In the RL library TCP callback function, the parameters we have are:
soc - Socket number evt - Event (enums defined in Keil's rtl.h) *ptr - Received data frame par - Received data frame length
What I have realised is that the callback parameters don't provide us with any information on TCP packet sequence numbering. Now, my understanding is that TCP packets aren't guaranteed to be received in order, and I also understand that there is no guarantee of a 1:1 relationship between packets transmitted, and those received. This might happen because, for example, the packet hits a network device with a lower MTU resulting in the packet being split; or perhaps two packets are concatenated at some point.
For this reason, my understanding is that TCP must be considered a stream; and that at my application level protocol, I need to implement a means of identifying - at receiving end - that a complete application protocol packet has been fully received. An obvious way of doing this would be to have a header in my application packet that contains a packet length. At the receive end, I would keep reading data in TCP_EVT_DATA of the callback and rebuild the application packet locally until I have the required message size. I would still have to do this even if I guaranteed that my packets were 'small' enough to fit into a single TCP packet at transmit end, because as stated above it's a stream; there's no way to guarantee a single packet out for every packet shoved in (even though, most of the time, it probably is 1:1).
A further requirement, in order to be very robust, is to also look at the TCP packet sequence numbering to ensure that the application packet is rebuilt without any parts in the wrong order. But as the RL-Library callback doesn't provide this, do I just have to assume that it's unlikely that TCP will not deliver packets in order? To protect against that happening, would I be best using a CRC check on my entire reassembled packet?
Or, does the Keil libary already just deal with this for me, and guarantee packets delivered to the callback in order? I'd have thought that's most unlikely, considering the resource limitations.
Any thoughts are appreciated - even if it's to tell me I'm barking up the wrong tree.
Regards
Trev
From the application's point of view it is quite simple.
The sender sends a stream and the receiver receives the stream. The receiver receives it in the same order as was transmitted.
The TCP protocol stack looks after the sequence/acknowledgement numbers, retransmissions, ensuring correct packet order etc.
One thing that you must bear in mind is that you should not rely on a block being received with the same size as that sent. TCP is stream oriented, not block oriented. So if you want to communicate blocks, the stream must contain something that allows the receiver to re-construct a transmitted block. A typical approach would be to send the block length followed by the block data.
"...do I just have to assume that it's unlikely that TCP will not deliver packets in order?"
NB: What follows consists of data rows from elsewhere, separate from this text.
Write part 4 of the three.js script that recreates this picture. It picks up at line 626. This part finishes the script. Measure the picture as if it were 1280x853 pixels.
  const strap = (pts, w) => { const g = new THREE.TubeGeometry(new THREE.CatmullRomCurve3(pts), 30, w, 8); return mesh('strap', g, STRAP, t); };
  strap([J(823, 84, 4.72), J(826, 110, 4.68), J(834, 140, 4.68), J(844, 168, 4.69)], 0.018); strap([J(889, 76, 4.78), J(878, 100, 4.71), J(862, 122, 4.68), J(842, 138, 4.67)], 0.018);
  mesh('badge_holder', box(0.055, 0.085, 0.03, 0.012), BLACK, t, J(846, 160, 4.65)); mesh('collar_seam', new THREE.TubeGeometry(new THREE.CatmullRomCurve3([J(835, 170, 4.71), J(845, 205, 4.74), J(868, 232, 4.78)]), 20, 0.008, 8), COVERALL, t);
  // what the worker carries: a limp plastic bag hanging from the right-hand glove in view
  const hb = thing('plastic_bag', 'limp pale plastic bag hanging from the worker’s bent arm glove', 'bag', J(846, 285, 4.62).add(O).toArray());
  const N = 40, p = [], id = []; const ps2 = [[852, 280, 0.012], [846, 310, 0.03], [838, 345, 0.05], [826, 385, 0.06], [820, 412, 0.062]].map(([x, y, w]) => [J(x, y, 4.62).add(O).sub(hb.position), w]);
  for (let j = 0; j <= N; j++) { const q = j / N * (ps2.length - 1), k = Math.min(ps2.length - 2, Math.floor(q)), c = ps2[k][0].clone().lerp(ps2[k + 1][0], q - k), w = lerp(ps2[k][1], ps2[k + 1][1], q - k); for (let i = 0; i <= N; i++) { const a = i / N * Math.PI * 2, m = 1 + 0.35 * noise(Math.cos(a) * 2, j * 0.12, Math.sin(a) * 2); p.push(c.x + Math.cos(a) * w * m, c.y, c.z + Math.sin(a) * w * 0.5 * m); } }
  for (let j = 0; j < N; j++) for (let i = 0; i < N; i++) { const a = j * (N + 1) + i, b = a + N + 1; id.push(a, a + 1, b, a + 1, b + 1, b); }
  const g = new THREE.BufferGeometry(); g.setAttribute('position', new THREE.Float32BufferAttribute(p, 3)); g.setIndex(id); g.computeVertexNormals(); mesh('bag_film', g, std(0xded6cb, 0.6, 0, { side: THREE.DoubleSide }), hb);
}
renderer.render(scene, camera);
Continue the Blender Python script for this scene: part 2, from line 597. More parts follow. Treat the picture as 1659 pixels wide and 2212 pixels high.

If the protocol stack works correctly (and RL-ARM has never done anything to make me think different), then out of order packets should never be received.
"To protect against that happening, would I be best using a CRC check on my entire reassembled packet?
TCP packets have a checksum covering each packet communicated. If you go over Ethernet, then there is a CRC. Other mediums might include other checks. You might want to include a CRC over the data if you want extra confidence.
Thank you for your response, IB. It's much appreciated. (The forum seemed to have been a bit broken yesterday, so I wasn't really expecting any response - or for anyone to even see my post :-) )
I entirely agree about the protocol being stream oriented; for this reason I've already decided to implement a header complete with a length field, as briefly mentioned before.
I'm aware that the IP layer has some CRC checking, and at TCP level there is some limited 16-bit integrity checking. The purpose of applying my own CRC to the overall recovered application protocol packet is in case of unordered packets. However, as you say, hopefully the Keil stack guarantees correct order of packets in the callback anyway; perhaps the memory pool is used to cache any packet while a 'skipped' one is awaited.
"... hopefully the Keil stack guarantees correct order of packets in the callback anyway ..."
I don't think you should include the word hopefully. The TCP stack is expected to carry out this function - If a situation were found where it doesn't do this, then it would simply be referred to as a bug.
I've been working with the TCPnet for quite a while now and, although I've seen a few faults, I've never seen any 'out of order' TCP data.